Per lui fondai il «Massimo Bertarelli Fun & Fan Club», con tanto di tesserine che conservo da qualche parte. Il primo raduno fu per una cena a Barbianello (nel mio Oltrepò «Con-ta-di-no!»), alla Confraternita del cotechino caldo, dove con alcuni amici lo mettemmo a capotavola e lo sezionammo di domande. Alla fine lo costringemmo al grottesco supplizio di sorbirsi un elenco di titoli di film storici storpiati in parodie porno. Abbozzò, ma era felice: la festa era tutta per lui. Un po' vanitoso ma con timidezza. Tipo molto particolare, Massimo.
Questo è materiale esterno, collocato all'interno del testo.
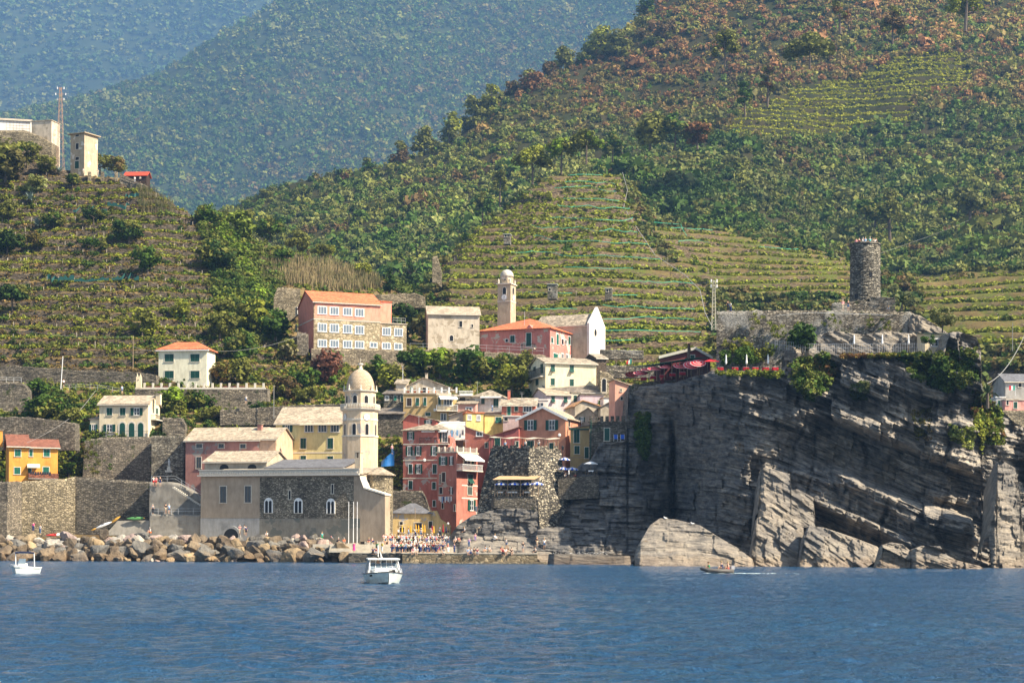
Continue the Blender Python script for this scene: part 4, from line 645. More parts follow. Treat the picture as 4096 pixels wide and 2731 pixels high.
def window(root, F_, kind, u0, u1, z0, z1, sh=None, frame=None, o=None, label=None, cols=2, sashm=None):
 o = o or root_o[root.name]; sh = sh or G_SH; frame = frame or M_trim; w_ = u1 - u0; h = z1 - z0
 if kind in 'aArb':
  m = MB(o)
  if kind == 'r':
   c, z = (u0 + u1) / 2, (z0 + z1) / 2; e = [F_.p3(c + w_ / 2 * math.cos(a), z + h / 2 * math.sin(a), 0.0) for a in np.linspace(0, 2 * math.pi, 17)[:-1]]; m.prism(e, vec3(F_, 0.08))
   W = m.build('window', frame, root); q = MB(o); q.prism([F_.p3(c + w_ / 2.6 * math.cos(a), z + h / 2.6 * math.sin(a), 0.08) for a in np.linspace(0, 2 * math.pi, 17)[:-1]], vec3(F_, 0.01)); q.build('pane', M_dark, W)
  else:
   t = 0.14 if kind != 'A' else 0.3; m.prism(arch_pts(F_, u0 - t, u1 + t, z0 - (0.1 if kind != 'A' else 0), z1 + t, 0.0), vec3(F_, 0.07)); W = m.build('window' if kind != 'A' else 'door', frame, root)
   q = MB(o); q.prism(arch_pts(F_, u0, u1, z0, z1, 0.07), vec3(F_, 0.012)); q.build('pane' if kind != 'A' else 'door_leaf', M_dark if kind != 'A' else sh, W)
   if kind == 'b':   # twin lancets
    q = MB(o); c = (u0 + u1) / 2
    q.prism(arch_pts(F_, u0 - 0.1, u1 + 0.1, z1 - w_ * 0.9, z1 + 0.1, 0.08), vec3(F_, 0.02)); q.fbox(F_, c - 0.07, c + 0.07, z0, z1 - 0.4 * w_, 0.08, 0.16); q.fbox(F_, u0 - 0.1, u0 + 0.08, z0, z1 - 0.4 * w_, 0.08, 0.16); q.fbox(F_, u1 - 0.08, u1 + 0.1, z0, z1 - 0.4 * w_, 0.08, 0.16)
    T = q.build('tracery', M_white, W); q = MB(o); hw = w_ / 2
    for a, b_ in ((u0 + 0.08, c - 0.08), (c + 0.08, u1 - 0.08)): q.prism(arch_pts(F_, a, b_, z0, z1 - 0.28 * w_, 0.102), vec3(F_, 0.01))
    q.build('pane', M_dark, W)
  if label: W['label'] = label
  return W
 m = MB(o); t = 0.1; a0, a1 = (u0, u1) if kind != 'o' else (u0 + w_ * 0.26, u1 - w_ * 0.26)
 m.fbox(F_, a0 - t, a1 + t, z1, z1 + t, -0.05, 0.06); m.fbox(F_, a0 - t, a0, z0, z1, -0.05, 0.06); m.fbox(F_, a1, a1 + t, z0, z1, -0.05, 0.06); m.fbox(F_, a0 - t - 0.05, a1 + t + 0.05, z0 - t, z0, -0.05, 0.14)
 W = m.build('door' if kind == 'D' else 'window', frame, root)
 if label: W['label'] = label
 if kind in 'ogd':
  q = MB(o); q.fbox(F_, a0, a1, z0, z1, -0.04, 0.015); q.build('pane', (PANE[0] or M_glass) if kind != 'd' else M_dark, W)
 if kind in 'og':
  q = MB(o); n = cols if kind == 'g' else 2
  for i in range(n + 1): x = a0 + (a1 - a0) * i / n; x = min(max(x, a0 + 0.04), a1 - 0.04); q.fbox(F_, x - 0.045, x + 0.045, z0, z1, 0.018, 0.05)
  q.fbox(F_, a0, a1, z0, z0 + 0.08, 0.02, 0.052); q.fbox(F_, a0, a1, z1 - 0.08, z1, 0.02, 0.052);
  if kind == 'o': zz = z0 + h * 0.45; q.fbox(F_, a0, a1, zz, zz + 0.06, 0.02, 0.052)
  q.build('sash', sashm or M_white, W)
 if kind == 'o':
  for a, b_ in ((u0, a0 - 0.02), (a1 + 0.02, u1)):
   q = MB(o); q.fbox(F_, a, b_, z0, z1, 0.07, 0.12); [q.fbox(F_, a + 0.05, b_ - 0.05, zz, zz + 0.04, 0.12, 0.14) for zz in np.arange(z0 + 0.15, z1 - 0.1, 0.3)]; q.build('shutter', sh, W)
 if kind == 'c':
  c = (u0 + u1) / 2
  for a, b_ in ((u0, c - 0.02), (c + 0.02, u1)):
   q = MB(o); q.fbox(F_, a, b_, z0, z1, -0.03, 0.04); [q.fbox(F_, a + 0.06, b_ - 0.06, zz, zz + 0.05, 0.04, 0.06) for zz in np.arange(z0 + 0.15, z1 - 0.1, 0.3)]; q.build('shutter', sh, W)
 if kind == 'p':
  c = (u0 + u1) / 2; zm = z0 + h * 0.45
  for a, b_ in ((u0, c - 0.02), (c + 0.02, u1)):
   q = MB(o); q.fbox(F_, a, b_, zm, z1, -0.03, 0.04); q.prism([F_.p3(a, zm, 0.04), F_.p3(b_, zm, 0.04), F_.p3(b_, z0, 0.55), F_.p3(a, z0, 0.55)], vec3(F_, 0.05)); q.build('shutter', sh, W)
  q = MB(o); q.fbox(F_, u0, u1, z0, zm, -0.04, 0.012); q.build('pane', M_dark, W)
 if kind == 'D': q = MB(o); q.fbox(F_, u0, u1, z0, z1, -0.03, 0.045); q.fbox(F_, (u0 + u1) / 2 - 0.03, (u0 + u1) / 2 + 0.03, z0, z1, 0.045, 0.06); q.build('door_leaf', sh, W)
 return W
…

Qualche anno dopo fui felice di poterlo intervistare per il televisivo «Sali & Tabacchi», su Canale 5, facendolo parlare del suo punto debole: il vizio del gioco, che aveva faticosamente perso. Assieme a molti soldi. Pur senza negarsi ogni tanto ancora qualche scommessina. Come il prefissino del Mascetti in Amici miei. Aveva voglia di liberarsi di un vecchio peso.
Ti ho voluto molto bene, «Massimino». Come ti chiamava una collega per sminuire i tuoi modi fintamente sbrigativi. L'hai sempre saputo, lo so. Però non te l'ho mai detto, e ne approfitto ora.